Provide the count of lines that hold "woodland" and no other output.

++++ Material provided

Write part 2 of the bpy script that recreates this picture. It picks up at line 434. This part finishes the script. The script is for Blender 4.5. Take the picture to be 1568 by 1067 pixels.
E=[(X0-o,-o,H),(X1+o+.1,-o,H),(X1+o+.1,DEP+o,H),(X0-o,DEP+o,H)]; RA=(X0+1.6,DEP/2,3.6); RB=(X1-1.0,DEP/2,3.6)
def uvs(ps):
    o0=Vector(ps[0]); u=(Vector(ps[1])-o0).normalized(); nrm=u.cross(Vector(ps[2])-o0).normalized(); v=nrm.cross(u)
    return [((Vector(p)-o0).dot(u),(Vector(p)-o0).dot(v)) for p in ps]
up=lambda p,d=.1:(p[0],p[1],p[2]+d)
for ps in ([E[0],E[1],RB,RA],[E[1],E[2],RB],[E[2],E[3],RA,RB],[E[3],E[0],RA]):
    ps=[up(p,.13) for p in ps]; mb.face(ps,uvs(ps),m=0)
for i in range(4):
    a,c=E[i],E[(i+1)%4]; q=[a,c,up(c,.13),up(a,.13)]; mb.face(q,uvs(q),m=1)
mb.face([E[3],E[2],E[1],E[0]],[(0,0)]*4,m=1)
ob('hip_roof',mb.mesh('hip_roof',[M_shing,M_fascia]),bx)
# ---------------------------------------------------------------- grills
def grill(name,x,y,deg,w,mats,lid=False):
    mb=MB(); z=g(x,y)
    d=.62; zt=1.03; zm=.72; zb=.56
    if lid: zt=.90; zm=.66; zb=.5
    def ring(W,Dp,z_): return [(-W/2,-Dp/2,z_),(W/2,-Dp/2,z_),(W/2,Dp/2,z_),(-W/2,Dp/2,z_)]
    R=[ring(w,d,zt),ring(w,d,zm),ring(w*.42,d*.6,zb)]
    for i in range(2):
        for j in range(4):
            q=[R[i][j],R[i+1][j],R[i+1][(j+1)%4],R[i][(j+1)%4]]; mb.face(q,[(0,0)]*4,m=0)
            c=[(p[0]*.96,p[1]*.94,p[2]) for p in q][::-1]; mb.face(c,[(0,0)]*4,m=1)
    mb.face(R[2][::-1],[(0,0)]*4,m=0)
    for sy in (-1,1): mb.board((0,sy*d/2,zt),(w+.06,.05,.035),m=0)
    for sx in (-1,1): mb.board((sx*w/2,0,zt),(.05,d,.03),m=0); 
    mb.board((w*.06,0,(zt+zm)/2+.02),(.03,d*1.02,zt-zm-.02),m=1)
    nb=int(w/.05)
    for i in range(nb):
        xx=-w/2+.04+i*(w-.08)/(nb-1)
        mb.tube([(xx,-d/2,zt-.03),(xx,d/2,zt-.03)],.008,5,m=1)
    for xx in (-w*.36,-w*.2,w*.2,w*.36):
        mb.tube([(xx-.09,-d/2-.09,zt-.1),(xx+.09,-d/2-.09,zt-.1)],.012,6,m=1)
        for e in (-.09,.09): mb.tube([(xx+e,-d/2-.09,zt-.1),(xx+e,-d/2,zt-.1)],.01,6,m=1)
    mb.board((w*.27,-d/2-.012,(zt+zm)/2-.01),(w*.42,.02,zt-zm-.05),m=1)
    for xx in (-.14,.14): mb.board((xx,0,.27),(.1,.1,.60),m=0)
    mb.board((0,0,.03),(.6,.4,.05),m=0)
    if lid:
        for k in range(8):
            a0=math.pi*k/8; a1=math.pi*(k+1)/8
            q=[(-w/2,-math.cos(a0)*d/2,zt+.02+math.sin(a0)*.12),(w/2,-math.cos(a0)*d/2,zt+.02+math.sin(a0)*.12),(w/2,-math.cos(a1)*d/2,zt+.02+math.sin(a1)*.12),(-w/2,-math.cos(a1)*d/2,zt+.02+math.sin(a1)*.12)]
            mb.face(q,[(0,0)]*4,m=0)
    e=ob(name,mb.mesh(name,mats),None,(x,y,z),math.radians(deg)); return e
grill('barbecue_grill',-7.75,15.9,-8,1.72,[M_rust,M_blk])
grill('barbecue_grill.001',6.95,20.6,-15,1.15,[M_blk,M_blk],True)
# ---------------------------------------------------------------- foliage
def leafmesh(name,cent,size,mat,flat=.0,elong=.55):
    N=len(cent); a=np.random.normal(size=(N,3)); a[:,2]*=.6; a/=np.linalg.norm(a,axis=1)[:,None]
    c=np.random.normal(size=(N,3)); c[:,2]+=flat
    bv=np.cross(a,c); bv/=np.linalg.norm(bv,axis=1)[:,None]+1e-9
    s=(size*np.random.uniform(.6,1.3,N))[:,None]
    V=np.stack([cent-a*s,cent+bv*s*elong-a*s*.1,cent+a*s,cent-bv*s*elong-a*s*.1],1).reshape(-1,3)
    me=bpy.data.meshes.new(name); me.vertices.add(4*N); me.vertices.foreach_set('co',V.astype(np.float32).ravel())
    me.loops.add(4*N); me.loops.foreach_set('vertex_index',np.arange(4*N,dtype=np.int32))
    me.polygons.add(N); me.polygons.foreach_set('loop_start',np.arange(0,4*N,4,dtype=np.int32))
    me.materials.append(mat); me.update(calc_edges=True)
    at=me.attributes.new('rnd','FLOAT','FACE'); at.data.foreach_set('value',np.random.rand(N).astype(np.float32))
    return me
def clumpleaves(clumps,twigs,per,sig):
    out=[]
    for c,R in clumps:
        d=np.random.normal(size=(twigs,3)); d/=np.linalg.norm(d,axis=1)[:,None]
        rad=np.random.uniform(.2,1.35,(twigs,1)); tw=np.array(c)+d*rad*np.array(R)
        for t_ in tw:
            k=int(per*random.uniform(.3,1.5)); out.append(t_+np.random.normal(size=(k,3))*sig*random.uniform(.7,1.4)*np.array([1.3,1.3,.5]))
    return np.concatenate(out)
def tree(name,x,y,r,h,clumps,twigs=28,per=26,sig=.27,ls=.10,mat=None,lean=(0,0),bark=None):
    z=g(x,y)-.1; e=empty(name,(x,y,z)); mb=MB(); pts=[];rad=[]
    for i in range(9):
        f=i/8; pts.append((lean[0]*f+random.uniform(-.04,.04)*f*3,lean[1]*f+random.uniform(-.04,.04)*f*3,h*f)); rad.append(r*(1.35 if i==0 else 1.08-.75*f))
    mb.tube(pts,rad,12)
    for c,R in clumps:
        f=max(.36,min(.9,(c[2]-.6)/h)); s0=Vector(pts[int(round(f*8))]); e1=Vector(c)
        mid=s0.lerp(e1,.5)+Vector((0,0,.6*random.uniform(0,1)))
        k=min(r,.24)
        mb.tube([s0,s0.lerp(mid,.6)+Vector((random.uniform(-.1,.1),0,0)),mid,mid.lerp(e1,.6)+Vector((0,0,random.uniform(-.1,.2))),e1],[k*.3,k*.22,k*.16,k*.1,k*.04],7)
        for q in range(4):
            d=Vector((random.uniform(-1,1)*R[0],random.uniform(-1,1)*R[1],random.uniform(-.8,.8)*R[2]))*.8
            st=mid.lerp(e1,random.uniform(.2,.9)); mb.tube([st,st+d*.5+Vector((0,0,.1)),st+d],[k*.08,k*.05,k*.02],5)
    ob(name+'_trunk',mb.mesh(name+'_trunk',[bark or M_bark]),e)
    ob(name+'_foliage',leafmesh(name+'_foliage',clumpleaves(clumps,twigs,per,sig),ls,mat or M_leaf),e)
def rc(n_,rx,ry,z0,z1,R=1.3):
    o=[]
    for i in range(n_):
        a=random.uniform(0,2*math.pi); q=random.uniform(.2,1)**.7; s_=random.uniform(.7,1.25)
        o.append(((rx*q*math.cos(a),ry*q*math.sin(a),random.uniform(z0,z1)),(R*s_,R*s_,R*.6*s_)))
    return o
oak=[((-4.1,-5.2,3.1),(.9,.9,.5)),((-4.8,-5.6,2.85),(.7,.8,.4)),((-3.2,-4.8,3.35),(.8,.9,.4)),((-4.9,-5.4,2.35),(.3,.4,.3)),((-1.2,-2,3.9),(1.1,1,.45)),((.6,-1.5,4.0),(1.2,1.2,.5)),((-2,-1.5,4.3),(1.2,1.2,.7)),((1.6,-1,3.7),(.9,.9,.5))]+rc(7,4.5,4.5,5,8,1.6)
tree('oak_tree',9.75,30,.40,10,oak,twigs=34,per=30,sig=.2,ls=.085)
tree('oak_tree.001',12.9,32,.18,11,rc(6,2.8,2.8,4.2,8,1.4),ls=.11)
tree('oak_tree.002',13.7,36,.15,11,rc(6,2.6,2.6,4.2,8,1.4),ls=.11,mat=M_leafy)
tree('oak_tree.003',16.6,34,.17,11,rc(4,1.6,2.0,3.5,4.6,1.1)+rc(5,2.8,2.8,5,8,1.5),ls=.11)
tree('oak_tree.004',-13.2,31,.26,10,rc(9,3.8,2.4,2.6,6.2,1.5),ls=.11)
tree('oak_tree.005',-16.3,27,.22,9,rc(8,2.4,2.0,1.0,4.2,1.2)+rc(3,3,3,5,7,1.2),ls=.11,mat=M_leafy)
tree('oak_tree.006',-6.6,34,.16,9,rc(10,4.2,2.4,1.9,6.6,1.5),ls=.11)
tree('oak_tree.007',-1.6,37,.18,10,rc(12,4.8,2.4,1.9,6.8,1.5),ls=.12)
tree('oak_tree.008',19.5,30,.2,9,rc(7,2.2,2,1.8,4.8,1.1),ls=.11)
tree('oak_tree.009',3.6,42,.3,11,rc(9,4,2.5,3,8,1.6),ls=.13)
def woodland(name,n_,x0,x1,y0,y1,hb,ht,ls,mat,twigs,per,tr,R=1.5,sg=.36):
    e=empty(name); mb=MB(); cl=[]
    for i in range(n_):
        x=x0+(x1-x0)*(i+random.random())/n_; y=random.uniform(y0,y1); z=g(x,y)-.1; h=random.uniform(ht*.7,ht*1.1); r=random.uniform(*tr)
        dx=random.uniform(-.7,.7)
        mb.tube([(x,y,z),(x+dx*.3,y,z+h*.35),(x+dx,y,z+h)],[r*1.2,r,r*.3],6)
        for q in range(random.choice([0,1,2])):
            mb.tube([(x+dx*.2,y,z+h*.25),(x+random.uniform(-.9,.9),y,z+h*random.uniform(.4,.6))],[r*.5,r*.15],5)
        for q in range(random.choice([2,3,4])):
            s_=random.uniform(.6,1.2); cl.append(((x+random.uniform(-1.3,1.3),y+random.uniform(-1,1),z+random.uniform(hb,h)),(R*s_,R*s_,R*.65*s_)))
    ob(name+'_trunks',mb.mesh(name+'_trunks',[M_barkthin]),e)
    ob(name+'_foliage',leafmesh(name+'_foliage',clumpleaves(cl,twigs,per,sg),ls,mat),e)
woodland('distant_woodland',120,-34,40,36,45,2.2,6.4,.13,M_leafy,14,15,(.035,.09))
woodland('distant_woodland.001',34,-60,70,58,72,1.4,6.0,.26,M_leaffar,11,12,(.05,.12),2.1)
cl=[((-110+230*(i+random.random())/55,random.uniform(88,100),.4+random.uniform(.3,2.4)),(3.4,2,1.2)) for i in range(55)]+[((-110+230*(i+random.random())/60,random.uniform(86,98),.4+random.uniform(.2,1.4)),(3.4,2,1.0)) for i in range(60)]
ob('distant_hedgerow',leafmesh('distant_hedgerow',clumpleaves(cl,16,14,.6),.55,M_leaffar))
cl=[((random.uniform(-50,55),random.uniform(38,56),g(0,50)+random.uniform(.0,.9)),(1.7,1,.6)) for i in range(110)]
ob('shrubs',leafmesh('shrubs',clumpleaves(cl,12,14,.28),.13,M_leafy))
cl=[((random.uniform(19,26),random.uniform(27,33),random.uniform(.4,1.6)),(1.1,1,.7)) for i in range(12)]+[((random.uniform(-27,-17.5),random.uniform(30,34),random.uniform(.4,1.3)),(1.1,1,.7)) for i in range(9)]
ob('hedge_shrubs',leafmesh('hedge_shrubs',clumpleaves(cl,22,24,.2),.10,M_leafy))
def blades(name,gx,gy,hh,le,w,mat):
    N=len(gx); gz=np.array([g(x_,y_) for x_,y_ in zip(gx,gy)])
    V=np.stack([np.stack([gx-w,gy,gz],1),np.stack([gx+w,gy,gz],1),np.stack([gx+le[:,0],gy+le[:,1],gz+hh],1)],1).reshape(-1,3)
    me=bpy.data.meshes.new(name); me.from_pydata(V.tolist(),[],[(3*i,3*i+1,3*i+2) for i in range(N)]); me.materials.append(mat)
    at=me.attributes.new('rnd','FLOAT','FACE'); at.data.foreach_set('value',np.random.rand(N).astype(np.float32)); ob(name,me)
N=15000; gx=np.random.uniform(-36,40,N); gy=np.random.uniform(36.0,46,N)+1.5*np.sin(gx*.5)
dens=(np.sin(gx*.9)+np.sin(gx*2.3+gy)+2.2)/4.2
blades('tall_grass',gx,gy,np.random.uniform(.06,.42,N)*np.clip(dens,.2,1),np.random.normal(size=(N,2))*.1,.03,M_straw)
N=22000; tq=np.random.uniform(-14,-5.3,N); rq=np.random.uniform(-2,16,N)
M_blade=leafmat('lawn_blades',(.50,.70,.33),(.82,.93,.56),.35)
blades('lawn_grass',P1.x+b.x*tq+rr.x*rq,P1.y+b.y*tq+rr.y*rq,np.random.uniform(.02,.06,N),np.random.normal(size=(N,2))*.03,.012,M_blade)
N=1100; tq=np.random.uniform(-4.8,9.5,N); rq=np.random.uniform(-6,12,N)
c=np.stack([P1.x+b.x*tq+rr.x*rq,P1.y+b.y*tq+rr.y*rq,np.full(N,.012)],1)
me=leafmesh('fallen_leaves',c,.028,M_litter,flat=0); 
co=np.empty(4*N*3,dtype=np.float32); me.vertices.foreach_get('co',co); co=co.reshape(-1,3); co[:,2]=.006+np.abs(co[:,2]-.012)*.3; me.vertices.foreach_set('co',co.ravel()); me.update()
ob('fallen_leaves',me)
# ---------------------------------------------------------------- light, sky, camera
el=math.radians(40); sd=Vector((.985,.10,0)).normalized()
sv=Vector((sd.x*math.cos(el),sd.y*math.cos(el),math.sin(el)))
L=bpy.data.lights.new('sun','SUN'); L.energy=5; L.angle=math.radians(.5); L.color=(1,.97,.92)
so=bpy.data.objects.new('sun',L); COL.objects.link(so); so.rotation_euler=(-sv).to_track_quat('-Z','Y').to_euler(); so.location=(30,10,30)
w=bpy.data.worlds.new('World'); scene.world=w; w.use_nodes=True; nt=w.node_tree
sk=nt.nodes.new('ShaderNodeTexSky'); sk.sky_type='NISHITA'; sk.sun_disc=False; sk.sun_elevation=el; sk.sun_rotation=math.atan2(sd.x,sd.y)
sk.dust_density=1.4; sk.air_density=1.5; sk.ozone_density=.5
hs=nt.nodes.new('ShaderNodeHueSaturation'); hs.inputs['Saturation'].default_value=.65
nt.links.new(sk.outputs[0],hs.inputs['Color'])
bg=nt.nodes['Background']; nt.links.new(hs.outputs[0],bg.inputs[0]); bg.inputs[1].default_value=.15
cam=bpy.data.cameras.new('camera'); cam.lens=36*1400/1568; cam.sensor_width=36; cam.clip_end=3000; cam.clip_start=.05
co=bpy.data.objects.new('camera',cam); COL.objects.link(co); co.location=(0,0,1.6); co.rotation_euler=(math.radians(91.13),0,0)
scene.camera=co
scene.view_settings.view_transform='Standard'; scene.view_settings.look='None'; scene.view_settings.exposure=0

++++++++

• **Written response**
3